**SHORT EXERCISE**
Copy nothing but the lines below running from the line containing "Generate a Blender" through the line containing "R = math.radians", both end lines included.
-- START STORED ROWS --
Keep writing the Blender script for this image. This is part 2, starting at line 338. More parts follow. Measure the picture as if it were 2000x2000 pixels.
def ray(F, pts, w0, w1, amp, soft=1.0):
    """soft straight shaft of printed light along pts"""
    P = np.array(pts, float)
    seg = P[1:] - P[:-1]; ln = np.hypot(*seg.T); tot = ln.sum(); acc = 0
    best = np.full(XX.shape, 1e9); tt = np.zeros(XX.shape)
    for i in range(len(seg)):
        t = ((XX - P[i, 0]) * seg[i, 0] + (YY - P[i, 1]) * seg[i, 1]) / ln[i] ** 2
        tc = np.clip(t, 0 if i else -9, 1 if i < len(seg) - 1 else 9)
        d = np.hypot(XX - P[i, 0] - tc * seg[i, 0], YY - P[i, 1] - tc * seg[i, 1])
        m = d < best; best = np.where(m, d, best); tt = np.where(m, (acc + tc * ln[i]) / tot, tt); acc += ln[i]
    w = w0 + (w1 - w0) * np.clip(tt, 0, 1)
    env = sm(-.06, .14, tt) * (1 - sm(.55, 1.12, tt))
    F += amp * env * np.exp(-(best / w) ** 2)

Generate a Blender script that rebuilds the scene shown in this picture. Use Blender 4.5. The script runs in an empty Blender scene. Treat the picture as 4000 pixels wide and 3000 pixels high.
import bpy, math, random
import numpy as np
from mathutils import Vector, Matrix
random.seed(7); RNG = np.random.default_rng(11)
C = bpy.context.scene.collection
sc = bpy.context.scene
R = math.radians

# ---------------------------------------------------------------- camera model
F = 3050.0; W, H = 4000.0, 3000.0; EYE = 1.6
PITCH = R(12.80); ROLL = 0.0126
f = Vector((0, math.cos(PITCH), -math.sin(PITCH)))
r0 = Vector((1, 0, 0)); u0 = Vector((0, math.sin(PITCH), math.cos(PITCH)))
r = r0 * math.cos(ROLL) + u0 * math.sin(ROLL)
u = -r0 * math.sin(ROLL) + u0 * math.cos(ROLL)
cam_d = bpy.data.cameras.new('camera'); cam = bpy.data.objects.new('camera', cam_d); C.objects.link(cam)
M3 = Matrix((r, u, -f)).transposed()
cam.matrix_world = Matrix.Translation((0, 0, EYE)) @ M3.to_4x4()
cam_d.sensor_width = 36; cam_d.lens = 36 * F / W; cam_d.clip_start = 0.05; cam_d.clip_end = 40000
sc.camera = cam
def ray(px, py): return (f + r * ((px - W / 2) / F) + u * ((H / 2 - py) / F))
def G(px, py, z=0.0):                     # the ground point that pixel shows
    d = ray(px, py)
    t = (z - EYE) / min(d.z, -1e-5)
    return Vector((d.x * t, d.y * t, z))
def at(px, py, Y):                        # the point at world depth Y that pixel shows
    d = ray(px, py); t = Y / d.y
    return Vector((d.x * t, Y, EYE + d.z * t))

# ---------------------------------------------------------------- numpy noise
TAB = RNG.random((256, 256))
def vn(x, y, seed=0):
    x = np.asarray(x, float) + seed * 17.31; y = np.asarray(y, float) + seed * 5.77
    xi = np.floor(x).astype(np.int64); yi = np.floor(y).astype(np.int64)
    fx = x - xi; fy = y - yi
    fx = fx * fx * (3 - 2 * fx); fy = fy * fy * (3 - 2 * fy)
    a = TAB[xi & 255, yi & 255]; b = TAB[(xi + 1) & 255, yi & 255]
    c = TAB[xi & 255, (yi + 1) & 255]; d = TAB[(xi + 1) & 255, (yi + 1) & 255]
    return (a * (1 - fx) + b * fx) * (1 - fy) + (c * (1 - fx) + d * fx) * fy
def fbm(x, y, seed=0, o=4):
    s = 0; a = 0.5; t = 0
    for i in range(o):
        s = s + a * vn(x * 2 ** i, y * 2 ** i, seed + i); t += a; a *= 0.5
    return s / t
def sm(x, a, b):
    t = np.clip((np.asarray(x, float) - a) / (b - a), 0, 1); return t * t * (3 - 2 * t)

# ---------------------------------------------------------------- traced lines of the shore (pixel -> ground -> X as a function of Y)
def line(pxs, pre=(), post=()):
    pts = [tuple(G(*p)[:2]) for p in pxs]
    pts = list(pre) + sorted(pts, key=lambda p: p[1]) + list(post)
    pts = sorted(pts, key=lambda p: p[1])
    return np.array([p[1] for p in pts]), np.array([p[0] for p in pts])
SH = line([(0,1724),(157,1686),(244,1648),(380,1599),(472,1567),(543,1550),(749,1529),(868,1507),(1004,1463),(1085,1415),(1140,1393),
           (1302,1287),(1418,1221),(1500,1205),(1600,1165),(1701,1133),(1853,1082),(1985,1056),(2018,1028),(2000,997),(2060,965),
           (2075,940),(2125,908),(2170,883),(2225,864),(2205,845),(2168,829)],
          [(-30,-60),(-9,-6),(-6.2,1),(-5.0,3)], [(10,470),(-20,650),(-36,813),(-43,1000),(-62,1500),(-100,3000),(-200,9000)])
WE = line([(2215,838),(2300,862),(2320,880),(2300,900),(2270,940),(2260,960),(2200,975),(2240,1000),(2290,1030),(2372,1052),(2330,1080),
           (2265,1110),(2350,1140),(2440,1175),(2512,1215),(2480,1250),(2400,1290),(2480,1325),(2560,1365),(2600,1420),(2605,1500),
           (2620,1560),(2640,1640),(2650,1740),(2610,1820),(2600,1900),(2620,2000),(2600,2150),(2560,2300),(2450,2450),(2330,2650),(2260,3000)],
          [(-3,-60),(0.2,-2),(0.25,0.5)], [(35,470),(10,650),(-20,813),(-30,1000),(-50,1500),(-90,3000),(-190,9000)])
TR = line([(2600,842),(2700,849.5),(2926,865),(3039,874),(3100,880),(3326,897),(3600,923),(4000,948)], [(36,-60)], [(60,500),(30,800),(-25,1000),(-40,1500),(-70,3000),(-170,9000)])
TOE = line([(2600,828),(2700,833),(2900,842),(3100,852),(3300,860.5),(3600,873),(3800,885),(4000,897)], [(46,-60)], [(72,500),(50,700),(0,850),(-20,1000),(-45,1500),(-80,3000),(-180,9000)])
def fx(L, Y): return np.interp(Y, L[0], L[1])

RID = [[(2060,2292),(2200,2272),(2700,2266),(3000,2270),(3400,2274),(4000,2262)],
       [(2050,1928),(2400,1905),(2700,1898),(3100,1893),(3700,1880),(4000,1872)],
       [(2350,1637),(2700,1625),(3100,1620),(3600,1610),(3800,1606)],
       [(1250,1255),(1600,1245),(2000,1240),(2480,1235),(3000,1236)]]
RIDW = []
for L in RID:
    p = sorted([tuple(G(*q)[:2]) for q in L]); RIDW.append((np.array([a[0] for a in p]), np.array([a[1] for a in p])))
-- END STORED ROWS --
**OUTPUT FOR THIS TASK**
Generate a Blender script that rebuilds the scene shown in this picture. Use Blender 4.5. The script runs in an empty Blender scene. Treat the picture as 4000 pixels wide and 3000 pixels high.
import bpy, math, random
import numpy as np
from mathutils import Vector, Matrix
random.seed(7); RNG = np.random.default_rng(11)
C = bpy.context.scene.collection
sc = bpy.context.scene
R = math.radians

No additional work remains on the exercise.